• **DATA SECTION**
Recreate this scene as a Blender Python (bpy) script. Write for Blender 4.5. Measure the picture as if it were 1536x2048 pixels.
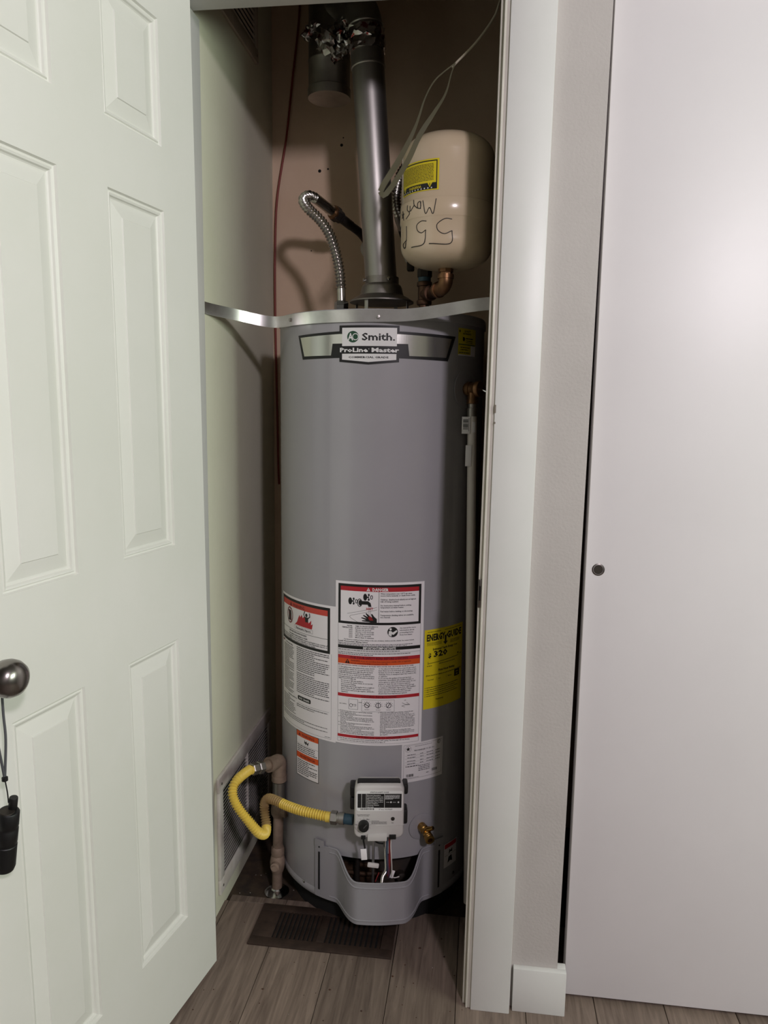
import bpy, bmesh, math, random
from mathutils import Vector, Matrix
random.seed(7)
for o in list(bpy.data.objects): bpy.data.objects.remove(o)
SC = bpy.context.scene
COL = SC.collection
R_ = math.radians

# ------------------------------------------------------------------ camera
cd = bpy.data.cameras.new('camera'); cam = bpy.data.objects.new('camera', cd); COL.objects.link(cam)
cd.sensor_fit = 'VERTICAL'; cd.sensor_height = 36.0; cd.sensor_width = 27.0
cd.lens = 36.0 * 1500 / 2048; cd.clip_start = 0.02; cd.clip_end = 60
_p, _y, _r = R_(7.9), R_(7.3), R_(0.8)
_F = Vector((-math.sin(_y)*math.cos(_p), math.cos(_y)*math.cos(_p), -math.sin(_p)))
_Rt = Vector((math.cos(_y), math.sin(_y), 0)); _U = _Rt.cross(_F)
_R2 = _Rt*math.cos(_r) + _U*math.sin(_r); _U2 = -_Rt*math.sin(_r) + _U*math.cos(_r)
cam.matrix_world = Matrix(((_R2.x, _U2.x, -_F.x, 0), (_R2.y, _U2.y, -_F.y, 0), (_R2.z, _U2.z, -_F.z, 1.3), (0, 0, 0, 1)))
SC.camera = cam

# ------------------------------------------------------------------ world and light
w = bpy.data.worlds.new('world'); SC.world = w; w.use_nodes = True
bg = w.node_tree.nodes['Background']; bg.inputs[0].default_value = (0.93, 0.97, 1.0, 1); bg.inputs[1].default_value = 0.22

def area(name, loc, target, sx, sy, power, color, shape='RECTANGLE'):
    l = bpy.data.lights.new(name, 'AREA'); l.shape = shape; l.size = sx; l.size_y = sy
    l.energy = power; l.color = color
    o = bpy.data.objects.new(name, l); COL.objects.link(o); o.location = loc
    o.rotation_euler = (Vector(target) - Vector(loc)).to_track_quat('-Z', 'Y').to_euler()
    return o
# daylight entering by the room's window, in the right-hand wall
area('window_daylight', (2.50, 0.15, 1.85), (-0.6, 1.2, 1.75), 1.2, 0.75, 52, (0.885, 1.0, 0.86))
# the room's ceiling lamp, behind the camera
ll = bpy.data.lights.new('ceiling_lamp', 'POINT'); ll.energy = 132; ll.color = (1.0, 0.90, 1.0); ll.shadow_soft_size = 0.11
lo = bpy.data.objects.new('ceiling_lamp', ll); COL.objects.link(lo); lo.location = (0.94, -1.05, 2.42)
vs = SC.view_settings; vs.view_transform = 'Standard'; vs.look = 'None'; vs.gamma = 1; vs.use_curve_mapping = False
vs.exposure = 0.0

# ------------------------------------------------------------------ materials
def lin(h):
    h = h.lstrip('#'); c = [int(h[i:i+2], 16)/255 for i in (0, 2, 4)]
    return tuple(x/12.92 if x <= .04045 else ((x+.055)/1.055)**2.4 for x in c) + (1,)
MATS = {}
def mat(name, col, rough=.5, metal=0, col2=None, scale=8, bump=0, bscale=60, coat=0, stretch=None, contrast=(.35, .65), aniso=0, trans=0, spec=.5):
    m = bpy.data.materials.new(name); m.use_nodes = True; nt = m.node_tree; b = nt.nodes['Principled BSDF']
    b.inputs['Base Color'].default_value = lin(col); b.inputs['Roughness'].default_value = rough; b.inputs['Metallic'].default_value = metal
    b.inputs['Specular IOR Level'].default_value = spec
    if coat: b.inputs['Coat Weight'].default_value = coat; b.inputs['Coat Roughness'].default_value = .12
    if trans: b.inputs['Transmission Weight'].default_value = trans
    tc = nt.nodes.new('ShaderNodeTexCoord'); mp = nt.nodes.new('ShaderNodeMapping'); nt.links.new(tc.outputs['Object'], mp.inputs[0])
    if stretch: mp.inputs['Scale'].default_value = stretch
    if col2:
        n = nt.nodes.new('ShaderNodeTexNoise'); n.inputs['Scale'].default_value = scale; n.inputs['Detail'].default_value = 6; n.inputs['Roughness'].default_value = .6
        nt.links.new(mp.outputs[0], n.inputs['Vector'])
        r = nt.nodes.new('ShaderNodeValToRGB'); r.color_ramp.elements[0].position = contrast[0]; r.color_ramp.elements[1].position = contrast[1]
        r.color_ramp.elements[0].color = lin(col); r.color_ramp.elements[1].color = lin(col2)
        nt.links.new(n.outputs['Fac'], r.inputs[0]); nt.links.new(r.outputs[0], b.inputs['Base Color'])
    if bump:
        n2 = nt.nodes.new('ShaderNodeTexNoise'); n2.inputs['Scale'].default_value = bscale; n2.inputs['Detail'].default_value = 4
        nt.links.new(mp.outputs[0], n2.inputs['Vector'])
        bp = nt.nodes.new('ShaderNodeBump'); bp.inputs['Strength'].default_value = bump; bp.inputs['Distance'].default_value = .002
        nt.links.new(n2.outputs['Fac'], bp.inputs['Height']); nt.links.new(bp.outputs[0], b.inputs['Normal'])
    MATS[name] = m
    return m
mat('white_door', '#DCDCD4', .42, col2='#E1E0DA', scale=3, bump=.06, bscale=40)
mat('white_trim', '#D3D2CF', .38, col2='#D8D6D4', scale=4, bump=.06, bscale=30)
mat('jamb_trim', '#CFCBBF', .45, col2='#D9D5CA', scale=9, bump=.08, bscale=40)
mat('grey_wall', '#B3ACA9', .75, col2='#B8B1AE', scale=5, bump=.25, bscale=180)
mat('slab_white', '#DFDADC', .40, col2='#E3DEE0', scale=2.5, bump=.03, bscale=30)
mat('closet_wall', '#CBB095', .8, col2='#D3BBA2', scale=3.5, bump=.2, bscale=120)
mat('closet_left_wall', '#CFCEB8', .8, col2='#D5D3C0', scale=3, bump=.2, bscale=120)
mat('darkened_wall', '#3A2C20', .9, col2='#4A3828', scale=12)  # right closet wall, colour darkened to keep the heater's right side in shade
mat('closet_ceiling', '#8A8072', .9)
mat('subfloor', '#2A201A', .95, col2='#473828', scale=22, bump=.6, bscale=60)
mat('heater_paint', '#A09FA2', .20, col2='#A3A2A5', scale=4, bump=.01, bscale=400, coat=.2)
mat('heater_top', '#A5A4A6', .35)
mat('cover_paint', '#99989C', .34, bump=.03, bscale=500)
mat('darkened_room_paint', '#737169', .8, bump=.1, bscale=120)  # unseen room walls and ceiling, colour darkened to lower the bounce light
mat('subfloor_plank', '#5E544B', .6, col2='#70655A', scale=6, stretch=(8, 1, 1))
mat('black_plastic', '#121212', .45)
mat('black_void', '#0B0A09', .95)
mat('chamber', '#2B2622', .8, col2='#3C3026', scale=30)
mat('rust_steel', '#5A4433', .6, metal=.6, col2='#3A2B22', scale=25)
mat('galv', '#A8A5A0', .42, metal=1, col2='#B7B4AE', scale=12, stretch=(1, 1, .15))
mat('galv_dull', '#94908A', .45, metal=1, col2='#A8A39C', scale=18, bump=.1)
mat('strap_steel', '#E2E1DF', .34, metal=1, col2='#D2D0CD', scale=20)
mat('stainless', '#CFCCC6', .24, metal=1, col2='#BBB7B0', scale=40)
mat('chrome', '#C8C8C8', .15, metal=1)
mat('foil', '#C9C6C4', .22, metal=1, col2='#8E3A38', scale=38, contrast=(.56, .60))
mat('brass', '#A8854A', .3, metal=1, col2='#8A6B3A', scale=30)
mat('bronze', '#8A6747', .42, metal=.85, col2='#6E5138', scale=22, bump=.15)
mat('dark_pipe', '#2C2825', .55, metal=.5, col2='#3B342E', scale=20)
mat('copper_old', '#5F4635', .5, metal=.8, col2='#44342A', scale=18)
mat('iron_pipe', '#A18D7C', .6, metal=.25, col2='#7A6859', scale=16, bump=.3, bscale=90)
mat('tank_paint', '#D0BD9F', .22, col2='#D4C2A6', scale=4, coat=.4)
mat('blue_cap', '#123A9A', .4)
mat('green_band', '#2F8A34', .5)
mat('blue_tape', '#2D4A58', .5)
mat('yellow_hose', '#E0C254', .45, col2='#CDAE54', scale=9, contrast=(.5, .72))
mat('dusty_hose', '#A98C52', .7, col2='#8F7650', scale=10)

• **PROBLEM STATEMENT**
Repeat, exactly and in full, each line from the start of the data to the line that contains "bg = w.node_tree.nodes['Background'];". Pictures do not go in.

• **SOLUTION FOR THIS EXERCISE**
Recreate this scene as a Blender Python (bpy) script. Write for Blender 4.5. Measure the picture as if it were 1536x2048 pixels.
import bpy, bmesh, math, random
from mathutils import Vector, Matrix
random.seed(7)
for o in list(bpy.data.objects): bpy.data.objects.remove(o)
SC = bpy.context.scene
COL = SC.collection
R_ = math.radians

# ------------------------------------------------------------------ camera
cd = bpy.data.cameras.new('camera'); cam = bpy.data.objects.new('camera', cd); COL.objects.link(cam)
cd.sensor_fit = 'VERTICAL'; cd.sensor_height = 36.0; cd.sensor_width = 27.0
cd.lens = 36.0 * 1500 / 2048; cd.clip_start = 0.02; cd.clip_end = 60
_p, _y, _r = R_(7.9), R_(7.3), R_(0.8)
_F = Vector((-math.sin(_y)*math.cos(_p), math.cos(_y)*math.cos(_p), -math.sin(_p)))
_Rt = Vector((math.cos(_y), math.sin(_y), 0)); _U = _Rt.cross(_F)
_R2 = _Rt*math.cos(_r) + _U*math.sin(_r); _U2 = -_Rt*math.sin(_r) + _U*math.cos(_r)
cam.matrix_world = Matrix(((_R2.x, _U2.x, -_F.x, 0), (_R2.y, _U2.y, -_F.y, 0), (_R2.z, _U2.z, -_F.z, 1.3), (0, 0, 0, 1)))
SC.camera = cam

# ------------------------------------------------------------------ world and light
w = bpy.data.worlds.new('world'); SC.world = w; w.use_nodes = True
bg = w.node_tree.nodes['Background']; bg.inputs[0].default_value = (0.93, 0.97, 1.0, 1); bg.inputs[1].default_value = 0.22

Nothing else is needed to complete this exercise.